Local energy and water generation is a key part of creating cleaner, healthier communities. Clean energy can reduce the need for diesel based power (dirty emissions, spills and ground / water contamination). Clean energy can become a source of supplementary income for large roof owners. Device charging stations can be created, local lighting powered etc. By harvesting and cleaning rainwater to produce drinking water, it is possible to provide people with better quality water and also to vastly reduce bottle water demand and thus bottle waste / pollution.

Green-blue spaces within our urban areas are of great importance for nature but also for the physical and mental well-being of citizens. In dense urban areas, heat islands quickly develop and open spaces provide sanctuaries where people can ‘escape’ and find cooler shade, relaxing green and space to get away from the intensity of urban life.

When we neglect these spaces we are missing out on many opportunities and as mentioned previously, we allow spaces to fall into neglect and become abused as no one values or takes ownership.

Creating community focus points along the watersides can help to active them and make people aware of their importance, part of their ownership and engaged in ensuring that they become and remain valuable community assets.
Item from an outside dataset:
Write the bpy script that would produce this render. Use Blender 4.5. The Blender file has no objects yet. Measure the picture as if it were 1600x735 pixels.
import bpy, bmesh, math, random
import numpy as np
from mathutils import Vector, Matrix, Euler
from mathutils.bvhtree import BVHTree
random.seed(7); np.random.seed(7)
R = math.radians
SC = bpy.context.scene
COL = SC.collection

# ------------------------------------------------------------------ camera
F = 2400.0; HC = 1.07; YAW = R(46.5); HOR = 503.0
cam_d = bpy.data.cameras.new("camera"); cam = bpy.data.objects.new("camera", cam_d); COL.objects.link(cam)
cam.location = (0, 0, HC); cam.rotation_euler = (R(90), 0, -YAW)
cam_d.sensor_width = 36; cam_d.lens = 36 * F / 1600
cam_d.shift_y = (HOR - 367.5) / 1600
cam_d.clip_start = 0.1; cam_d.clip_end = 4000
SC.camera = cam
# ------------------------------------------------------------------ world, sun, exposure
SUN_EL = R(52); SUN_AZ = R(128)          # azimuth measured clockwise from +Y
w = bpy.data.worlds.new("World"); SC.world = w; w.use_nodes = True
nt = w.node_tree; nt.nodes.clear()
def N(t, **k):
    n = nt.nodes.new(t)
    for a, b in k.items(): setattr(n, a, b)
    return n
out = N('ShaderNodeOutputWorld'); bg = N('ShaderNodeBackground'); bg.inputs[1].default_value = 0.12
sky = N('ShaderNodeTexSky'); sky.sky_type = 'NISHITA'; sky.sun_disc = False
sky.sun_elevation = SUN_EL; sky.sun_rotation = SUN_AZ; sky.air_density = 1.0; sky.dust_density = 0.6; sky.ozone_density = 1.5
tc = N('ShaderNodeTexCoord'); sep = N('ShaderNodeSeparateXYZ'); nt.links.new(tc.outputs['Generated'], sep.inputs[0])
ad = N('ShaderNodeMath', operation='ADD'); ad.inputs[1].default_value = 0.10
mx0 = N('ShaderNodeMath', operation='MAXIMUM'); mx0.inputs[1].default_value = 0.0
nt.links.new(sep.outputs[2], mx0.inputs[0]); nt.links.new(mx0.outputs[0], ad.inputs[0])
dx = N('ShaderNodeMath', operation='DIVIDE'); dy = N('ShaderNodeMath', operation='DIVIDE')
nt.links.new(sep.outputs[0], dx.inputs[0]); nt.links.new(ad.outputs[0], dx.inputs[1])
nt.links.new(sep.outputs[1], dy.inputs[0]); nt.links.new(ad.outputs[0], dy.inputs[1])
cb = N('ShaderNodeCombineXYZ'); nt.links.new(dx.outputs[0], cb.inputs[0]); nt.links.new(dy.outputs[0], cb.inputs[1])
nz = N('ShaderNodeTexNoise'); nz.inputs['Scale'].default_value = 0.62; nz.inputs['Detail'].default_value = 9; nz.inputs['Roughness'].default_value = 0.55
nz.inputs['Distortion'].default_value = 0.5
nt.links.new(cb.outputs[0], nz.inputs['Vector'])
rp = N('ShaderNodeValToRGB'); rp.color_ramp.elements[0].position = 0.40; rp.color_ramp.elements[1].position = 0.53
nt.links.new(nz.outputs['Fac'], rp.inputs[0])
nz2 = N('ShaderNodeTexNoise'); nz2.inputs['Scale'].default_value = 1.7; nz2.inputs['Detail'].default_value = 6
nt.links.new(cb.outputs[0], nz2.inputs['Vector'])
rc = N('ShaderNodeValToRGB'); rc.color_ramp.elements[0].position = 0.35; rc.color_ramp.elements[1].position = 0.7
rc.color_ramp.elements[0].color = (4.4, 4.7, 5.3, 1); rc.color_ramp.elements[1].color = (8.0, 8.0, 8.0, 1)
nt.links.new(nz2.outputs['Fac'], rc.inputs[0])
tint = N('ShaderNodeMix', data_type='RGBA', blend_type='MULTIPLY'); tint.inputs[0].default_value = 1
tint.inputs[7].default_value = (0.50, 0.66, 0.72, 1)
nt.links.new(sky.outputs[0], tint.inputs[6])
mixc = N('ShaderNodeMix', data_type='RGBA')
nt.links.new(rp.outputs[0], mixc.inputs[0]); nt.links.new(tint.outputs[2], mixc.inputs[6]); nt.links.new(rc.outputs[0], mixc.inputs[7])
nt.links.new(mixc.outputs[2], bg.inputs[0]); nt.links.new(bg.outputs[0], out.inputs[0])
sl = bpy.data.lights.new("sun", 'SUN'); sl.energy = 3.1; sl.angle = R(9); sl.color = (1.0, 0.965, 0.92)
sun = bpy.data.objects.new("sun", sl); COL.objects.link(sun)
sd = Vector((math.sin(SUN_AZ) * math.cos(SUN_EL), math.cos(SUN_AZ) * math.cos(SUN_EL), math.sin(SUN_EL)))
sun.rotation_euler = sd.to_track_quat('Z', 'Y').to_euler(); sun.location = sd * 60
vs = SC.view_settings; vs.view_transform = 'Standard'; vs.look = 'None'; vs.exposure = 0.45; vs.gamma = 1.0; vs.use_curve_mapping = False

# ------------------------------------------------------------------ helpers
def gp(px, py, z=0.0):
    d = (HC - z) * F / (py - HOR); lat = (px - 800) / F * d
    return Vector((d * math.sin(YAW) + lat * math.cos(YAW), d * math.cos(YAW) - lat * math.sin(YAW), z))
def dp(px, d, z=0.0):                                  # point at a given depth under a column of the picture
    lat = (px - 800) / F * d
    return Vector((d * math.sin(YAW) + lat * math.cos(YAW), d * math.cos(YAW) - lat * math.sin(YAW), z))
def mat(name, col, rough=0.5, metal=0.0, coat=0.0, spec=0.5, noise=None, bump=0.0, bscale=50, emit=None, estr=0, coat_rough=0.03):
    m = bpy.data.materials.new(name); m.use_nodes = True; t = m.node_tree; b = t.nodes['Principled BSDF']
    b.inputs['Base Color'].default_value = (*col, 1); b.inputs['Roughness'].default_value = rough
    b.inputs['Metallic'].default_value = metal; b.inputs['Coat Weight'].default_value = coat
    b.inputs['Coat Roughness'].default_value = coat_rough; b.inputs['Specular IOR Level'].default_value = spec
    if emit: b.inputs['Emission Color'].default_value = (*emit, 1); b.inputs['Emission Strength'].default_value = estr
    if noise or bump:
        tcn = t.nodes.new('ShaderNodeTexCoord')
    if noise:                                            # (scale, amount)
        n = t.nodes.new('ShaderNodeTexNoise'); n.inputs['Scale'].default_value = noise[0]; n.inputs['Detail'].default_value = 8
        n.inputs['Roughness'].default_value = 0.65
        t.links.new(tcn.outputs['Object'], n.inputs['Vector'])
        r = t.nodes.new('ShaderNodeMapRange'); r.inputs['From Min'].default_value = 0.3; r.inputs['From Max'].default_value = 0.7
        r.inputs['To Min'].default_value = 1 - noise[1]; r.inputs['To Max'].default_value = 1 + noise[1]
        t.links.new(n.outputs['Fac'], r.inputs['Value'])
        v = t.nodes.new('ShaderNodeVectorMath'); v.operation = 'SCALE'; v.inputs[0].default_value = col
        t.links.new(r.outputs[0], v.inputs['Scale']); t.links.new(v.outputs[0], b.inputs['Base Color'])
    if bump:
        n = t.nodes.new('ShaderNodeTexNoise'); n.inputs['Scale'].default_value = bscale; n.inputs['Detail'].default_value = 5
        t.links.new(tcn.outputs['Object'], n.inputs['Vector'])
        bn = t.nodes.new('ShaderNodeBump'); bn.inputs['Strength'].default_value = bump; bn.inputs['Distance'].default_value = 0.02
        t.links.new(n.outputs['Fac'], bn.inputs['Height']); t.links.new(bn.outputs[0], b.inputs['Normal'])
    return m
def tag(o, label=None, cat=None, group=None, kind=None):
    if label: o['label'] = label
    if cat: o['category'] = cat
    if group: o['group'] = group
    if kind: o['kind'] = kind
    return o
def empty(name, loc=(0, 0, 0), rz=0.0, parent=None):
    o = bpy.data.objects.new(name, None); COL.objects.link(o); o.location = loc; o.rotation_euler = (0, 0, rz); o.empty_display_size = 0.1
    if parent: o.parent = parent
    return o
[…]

People have real concerns about the cost of living and the cost and quality of food in particular but the waterways that once supported eco- and agri-systems, are now contaminated and unproductive. Finding ways to prevent their ongoing pollution and restore them to become valuable habitats, recreational spaces, commercial assets and perhaps even food producing spaces as part of community building and grass roots urban upgrading is a powerful tool in building livable, future-appropriate cities.